Autore: Ayatsuji Yukito

Traduzione: Stefano Lo Cigno

Editore: Einaudi Stile Libero Big

Edizione: 2024

Quando sette studenti universitari, accomunati da una grande passione per il mystery, decidono di trascorrere una settimana sull’isola di Tsunojima – che solo qualche mese prima era stata teatro di una tragedia familiare –, mai si sarebbero aspettati di diventare a loro volta protagonisti di una vicenda simile a quelle che leggono. O forse, qualcuno di loro sì.

Una serie di delitti minuziosamente architettati, storie d’amore che si intrecciano tra passato e presente e spiccate capacità intellettive di detective improvvisati sono gli ingredienti principali di quest’opera, un perfetto tributo a un pilastro del genere giallo, cioè Dieci piccoli indiani di Agatha Christie.

 

Da appassionata di gialli e specialmente di quelli di Agatha Christie, leggere questo libro è stato un vero piacere. L’ispirazione è ben presente, ma Ayatsuji è stato in grado di rendere questo libro suo, permettendo al lettore di immergersi in panorami tipicamente nipponici che fungono da sfondo a eventi che lasciano con il fiato sospeso fino all’ultima pagina.

Tantissimi sono gli elementi di novità riguardanti la trama, ma anche lo stile, che si discostano dal libro di Christie e che conferiscono all’opera originalità: le inquietanti targhette che assegnano a ognuno dei sette ragazzi un ruolo nella vicenda, la storia dei precedenti inquilini della Casa decagonale, le indagini esterne compiute da chi sull’isola non è mai stato presente e tanto altro.

La narrazione è molto scorrevole e permette di seguire distintamente eventi che spesso si sovrappongono, o si spostano, alternandosi, dalla terraferma alla Casa. La tensione che caratterizza i gialli arriva alla mente e al cuore del lettore grazie alle scelte lessicali e sintattiche, che fanno accrescere la curiosità di sapere sempre di più e di voltare pagina per proseguire con la lettura.

 

Ogni personaggio, sebbene non siano presenti lunghe e dettagliate porzioni di testo descrittive, è stato caratterizzato bene attraverso i dialoghi, le gestualità e le scelte compiute. È un elemento che ho apprezzato tanto: spesso, quando ci sono tanti personaggi da gestire, l’aspetto introspettivo viene meno, ma non in questo caso.

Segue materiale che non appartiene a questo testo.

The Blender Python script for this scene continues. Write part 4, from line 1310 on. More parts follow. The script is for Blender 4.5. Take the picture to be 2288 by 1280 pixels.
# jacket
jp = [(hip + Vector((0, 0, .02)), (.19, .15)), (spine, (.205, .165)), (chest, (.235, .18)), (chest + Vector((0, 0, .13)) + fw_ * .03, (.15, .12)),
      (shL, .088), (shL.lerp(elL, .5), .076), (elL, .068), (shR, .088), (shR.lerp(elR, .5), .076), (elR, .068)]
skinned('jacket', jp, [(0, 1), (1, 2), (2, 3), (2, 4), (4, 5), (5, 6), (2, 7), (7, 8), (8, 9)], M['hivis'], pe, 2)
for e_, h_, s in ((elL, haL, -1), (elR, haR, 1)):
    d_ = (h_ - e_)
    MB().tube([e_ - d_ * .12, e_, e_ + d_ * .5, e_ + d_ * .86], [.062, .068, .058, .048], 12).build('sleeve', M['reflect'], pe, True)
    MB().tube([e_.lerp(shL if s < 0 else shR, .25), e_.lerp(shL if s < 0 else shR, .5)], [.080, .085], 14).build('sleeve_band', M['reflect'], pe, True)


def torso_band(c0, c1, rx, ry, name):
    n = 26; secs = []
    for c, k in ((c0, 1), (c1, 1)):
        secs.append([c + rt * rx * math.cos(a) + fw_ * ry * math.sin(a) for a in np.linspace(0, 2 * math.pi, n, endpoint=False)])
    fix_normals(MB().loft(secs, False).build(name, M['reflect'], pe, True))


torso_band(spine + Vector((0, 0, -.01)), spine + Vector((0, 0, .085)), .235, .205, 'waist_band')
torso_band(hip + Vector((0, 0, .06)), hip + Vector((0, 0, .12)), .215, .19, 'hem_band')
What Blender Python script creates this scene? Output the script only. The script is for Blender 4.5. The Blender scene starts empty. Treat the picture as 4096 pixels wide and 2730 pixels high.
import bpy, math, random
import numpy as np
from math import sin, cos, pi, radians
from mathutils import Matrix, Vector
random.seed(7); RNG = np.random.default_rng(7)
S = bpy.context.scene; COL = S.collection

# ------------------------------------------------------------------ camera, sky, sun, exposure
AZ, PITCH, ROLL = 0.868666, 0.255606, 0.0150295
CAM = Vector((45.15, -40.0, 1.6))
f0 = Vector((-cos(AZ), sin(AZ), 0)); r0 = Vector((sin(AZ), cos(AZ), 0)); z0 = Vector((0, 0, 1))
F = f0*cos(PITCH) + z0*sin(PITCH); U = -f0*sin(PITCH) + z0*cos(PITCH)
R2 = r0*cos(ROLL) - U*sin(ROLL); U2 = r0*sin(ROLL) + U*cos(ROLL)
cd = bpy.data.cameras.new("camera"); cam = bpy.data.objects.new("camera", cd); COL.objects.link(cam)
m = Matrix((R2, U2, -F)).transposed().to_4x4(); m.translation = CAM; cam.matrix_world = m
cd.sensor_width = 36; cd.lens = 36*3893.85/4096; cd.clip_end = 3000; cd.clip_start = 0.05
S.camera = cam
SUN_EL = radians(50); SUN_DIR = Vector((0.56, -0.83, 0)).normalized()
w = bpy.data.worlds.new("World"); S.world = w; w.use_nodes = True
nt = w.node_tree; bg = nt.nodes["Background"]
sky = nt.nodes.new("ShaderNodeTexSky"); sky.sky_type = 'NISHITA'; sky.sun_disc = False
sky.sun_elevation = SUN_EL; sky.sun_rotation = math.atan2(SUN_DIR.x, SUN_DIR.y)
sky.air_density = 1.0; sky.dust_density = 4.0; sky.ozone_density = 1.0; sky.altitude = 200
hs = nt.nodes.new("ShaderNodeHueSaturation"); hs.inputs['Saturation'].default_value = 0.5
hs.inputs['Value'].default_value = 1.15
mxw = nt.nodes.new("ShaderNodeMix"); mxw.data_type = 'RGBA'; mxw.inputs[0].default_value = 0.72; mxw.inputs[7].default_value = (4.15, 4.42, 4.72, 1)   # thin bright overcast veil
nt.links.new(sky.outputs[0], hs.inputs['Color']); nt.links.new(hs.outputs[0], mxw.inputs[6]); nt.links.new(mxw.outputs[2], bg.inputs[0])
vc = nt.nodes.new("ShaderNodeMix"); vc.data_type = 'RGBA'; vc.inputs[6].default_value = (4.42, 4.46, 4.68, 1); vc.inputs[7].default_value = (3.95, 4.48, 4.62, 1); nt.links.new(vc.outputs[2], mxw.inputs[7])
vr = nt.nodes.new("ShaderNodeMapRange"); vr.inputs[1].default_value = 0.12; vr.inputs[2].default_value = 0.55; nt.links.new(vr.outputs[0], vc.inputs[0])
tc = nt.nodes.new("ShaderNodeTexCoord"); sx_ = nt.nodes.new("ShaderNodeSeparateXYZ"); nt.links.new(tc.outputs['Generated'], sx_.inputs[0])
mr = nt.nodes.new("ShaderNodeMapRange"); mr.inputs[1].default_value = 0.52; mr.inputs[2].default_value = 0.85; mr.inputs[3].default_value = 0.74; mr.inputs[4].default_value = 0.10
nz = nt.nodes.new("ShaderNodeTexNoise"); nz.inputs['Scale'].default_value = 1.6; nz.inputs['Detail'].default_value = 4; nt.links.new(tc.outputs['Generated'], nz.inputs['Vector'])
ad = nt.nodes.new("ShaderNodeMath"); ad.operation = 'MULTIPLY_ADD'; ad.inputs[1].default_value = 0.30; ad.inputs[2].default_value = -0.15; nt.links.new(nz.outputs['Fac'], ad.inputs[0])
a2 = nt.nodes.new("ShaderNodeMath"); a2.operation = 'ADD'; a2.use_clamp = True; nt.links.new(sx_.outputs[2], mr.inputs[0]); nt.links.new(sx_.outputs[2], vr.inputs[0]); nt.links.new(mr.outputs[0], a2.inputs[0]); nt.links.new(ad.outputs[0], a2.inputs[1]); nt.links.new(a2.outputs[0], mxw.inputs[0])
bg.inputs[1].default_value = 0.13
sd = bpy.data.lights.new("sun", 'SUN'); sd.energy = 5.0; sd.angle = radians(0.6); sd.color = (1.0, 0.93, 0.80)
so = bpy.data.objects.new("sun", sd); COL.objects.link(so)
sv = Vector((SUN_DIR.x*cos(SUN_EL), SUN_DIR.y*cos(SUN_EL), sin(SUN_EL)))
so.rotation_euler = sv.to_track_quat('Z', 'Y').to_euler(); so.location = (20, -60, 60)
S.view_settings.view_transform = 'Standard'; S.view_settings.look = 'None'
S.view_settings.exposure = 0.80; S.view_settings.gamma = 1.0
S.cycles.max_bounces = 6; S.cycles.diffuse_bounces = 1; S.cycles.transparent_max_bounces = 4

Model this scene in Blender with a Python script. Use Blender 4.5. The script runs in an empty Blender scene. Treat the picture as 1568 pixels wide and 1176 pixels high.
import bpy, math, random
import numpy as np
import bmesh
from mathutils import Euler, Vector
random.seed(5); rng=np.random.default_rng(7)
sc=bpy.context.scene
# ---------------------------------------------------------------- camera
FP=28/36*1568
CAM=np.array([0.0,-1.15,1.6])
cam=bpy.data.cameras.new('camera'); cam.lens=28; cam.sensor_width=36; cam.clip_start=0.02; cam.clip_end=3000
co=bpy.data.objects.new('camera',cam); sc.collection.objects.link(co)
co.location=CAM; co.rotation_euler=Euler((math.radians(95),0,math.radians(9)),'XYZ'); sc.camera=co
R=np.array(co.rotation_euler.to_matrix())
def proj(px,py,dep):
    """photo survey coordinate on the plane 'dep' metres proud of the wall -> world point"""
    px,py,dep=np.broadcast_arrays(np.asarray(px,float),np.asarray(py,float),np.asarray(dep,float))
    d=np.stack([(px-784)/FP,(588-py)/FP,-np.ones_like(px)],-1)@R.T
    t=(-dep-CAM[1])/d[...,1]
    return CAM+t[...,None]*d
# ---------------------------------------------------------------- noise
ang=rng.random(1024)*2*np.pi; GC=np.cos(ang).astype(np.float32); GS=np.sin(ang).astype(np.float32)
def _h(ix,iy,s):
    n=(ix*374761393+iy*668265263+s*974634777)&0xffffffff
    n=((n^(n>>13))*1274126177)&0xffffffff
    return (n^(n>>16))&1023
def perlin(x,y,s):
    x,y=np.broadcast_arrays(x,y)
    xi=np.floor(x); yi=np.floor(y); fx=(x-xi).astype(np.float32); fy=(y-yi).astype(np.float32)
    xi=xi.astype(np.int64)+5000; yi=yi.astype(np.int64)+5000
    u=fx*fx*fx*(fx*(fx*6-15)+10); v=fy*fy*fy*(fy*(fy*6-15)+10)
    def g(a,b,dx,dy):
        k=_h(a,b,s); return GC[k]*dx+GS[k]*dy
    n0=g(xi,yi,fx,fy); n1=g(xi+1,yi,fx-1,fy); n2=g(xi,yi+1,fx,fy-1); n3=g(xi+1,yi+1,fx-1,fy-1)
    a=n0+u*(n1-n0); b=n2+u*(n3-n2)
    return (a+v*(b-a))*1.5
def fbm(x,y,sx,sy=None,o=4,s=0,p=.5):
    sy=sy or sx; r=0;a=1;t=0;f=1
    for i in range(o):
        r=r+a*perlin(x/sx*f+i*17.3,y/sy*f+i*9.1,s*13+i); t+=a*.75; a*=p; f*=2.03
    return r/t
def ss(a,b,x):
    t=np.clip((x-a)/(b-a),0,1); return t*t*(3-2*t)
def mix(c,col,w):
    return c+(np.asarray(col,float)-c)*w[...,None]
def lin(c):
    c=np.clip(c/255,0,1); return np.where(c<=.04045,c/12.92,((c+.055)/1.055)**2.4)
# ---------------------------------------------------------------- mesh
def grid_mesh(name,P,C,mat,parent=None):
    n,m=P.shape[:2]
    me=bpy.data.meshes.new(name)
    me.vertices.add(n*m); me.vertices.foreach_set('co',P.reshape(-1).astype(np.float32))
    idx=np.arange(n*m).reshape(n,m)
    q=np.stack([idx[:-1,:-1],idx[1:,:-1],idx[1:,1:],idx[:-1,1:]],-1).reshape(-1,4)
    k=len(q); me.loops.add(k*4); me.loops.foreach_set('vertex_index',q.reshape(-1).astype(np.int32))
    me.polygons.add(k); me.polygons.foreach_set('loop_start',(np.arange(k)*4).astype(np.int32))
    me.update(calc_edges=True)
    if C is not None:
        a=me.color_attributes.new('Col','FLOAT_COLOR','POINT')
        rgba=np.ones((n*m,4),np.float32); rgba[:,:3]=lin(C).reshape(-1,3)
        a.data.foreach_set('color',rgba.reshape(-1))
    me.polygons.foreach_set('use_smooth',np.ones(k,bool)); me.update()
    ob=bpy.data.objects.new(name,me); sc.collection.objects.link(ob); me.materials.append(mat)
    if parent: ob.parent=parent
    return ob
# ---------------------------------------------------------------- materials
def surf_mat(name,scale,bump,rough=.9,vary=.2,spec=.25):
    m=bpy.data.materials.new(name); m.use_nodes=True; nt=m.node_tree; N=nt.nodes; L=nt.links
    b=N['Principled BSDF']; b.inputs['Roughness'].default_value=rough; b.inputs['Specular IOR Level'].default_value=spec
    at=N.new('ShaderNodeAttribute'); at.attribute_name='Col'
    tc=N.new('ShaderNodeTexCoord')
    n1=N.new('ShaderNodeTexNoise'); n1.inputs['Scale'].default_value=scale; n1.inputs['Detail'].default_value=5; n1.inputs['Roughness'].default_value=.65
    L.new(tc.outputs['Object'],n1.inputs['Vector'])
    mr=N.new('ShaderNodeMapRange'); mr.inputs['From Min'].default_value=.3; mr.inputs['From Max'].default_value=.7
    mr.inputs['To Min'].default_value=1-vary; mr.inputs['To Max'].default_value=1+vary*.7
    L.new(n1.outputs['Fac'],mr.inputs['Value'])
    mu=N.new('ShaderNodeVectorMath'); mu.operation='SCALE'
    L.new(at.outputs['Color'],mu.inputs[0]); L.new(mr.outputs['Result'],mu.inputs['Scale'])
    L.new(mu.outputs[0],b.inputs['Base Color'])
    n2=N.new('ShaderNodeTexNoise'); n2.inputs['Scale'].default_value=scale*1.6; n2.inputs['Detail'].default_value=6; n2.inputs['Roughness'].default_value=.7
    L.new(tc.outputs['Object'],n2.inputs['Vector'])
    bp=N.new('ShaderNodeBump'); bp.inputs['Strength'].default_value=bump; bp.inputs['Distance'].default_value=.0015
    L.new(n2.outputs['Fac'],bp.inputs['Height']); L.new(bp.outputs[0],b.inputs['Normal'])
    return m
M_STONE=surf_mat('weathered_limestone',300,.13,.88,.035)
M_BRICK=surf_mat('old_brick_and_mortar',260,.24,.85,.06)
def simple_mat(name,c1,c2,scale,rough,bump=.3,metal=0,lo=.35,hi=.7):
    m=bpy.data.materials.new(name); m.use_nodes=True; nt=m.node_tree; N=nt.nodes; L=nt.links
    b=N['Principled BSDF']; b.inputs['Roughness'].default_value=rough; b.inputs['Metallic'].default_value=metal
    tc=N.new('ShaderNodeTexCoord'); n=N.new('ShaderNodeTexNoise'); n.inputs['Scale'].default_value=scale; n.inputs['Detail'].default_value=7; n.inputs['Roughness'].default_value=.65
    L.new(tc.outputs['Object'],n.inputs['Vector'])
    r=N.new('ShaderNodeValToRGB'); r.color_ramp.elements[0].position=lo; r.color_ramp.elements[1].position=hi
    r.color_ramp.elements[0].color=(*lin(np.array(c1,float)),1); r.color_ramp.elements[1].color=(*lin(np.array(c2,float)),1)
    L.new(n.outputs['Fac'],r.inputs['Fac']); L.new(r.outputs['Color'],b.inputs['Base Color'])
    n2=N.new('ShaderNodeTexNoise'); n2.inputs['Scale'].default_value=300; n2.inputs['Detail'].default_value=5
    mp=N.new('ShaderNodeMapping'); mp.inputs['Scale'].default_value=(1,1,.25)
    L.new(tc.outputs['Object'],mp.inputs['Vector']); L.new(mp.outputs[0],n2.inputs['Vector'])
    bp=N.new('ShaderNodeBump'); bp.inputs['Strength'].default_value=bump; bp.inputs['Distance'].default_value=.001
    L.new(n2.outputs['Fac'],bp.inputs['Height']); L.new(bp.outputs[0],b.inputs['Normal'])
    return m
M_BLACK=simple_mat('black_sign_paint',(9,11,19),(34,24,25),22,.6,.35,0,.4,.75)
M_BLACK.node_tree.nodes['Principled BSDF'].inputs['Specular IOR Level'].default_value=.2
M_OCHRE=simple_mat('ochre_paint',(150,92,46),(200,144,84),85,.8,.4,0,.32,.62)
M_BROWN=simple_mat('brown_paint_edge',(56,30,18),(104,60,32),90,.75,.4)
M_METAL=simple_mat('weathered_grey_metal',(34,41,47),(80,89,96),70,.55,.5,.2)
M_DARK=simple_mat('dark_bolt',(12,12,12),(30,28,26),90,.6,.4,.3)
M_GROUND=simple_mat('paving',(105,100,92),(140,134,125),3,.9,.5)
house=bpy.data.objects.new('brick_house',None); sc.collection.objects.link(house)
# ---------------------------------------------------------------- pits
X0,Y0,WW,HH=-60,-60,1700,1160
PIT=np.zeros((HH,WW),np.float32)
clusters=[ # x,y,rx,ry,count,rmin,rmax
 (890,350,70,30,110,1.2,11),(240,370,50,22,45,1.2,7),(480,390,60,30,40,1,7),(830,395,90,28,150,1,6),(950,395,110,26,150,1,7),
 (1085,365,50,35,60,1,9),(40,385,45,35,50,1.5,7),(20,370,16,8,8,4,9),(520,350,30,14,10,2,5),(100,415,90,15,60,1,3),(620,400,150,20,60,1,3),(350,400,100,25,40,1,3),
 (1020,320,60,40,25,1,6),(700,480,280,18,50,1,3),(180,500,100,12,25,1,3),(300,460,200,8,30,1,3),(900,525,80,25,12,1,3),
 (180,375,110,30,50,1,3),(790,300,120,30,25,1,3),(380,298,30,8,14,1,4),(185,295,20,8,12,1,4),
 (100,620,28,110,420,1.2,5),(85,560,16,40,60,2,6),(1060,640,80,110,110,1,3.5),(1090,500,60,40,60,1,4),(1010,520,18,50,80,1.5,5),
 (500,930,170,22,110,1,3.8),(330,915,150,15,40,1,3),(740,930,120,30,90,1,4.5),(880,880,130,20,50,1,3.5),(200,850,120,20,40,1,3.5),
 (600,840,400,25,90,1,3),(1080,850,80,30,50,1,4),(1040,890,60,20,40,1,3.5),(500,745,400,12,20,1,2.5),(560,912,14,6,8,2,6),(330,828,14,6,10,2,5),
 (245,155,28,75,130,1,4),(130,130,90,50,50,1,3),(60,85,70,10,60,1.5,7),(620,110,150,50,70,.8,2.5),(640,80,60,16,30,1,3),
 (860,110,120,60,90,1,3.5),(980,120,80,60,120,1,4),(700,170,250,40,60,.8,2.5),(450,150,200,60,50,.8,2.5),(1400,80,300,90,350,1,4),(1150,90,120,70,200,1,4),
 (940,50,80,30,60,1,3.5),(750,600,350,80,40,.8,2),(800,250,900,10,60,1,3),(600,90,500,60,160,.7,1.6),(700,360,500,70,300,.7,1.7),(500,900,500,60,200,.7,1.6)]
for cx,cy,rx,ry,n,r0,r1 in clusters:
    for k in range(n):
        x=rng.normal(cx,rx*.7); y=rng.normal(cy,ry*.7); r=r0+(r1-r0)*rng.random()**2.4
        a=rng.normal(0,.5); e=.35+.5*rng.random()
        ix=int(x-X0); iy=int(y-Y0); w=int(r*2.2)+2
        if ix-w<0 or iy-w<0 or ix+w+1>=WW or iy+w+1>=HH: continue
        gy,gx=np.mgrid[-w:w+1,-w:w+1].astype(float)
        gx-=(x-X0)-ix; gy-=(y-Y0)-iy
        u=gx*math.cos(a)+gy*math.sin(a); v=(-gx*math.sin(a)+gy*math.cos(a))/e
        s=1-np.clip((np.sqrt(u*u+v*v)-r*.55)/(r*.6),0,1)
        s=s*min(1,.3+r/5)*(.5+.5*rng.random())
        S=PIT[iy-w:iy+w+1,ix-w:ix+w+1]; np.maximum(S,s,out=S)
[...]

Le interazioni fra di loro, specialmente dal momento in cui uno di loro viene ritrovato senza vita nel suo letto, sono l’aspetto più interessante a mio avviso. I dubbi, la preoccupazione, la diffidenza e certe volte persino gli scatti d’ira e la totale perdita di controllo di sé che ognuno prova mettono chiaramente a repentaglio il loro rapporto pacifico e amichevole di membri di un circolo del crime. C’è chi si avvicina e chi si allontana, chi prende in mano le redini della situazione e chi si lascia andare in preda al panico. Sono emozioni reali, tangibili, che avvicinano i personaggi al lettore e gli ricordano l’elemento umano in un contesto terrificante, dove proprio l’umanità sembra non esistere.

 

Anche l’epilogo è stato pensato saggiamente, lasciando quel velo di mistero, il tipico finale aperto, che offre spunti di riflessione e un ampio spazio per immaginare un seguito a quelle vicende.

I delitti della Casa decagonale è un libro a dir poco coinvolgente e affascinante, un libro che, quando prende forma nella mente di noi lettori, è più vivo che mai, il che lascia una sensazione quasi adrenalinica a mano a mano che la vicenda si infittisce.

È senza dubbio una delle letture migliori che ho fatto quest’anno, uno dei pochi libri che rileggerei subito dopo averlo finito. O che forse desidererei cancellare dalla memoria per rileggerlo come se fosse la prima volta.

Assolutamente consigliato a chi ha bisogno di un po’ di sano brio per sfuggire dal fastidioso blocco del lettore, dal momento che sarà impossibile posarlo.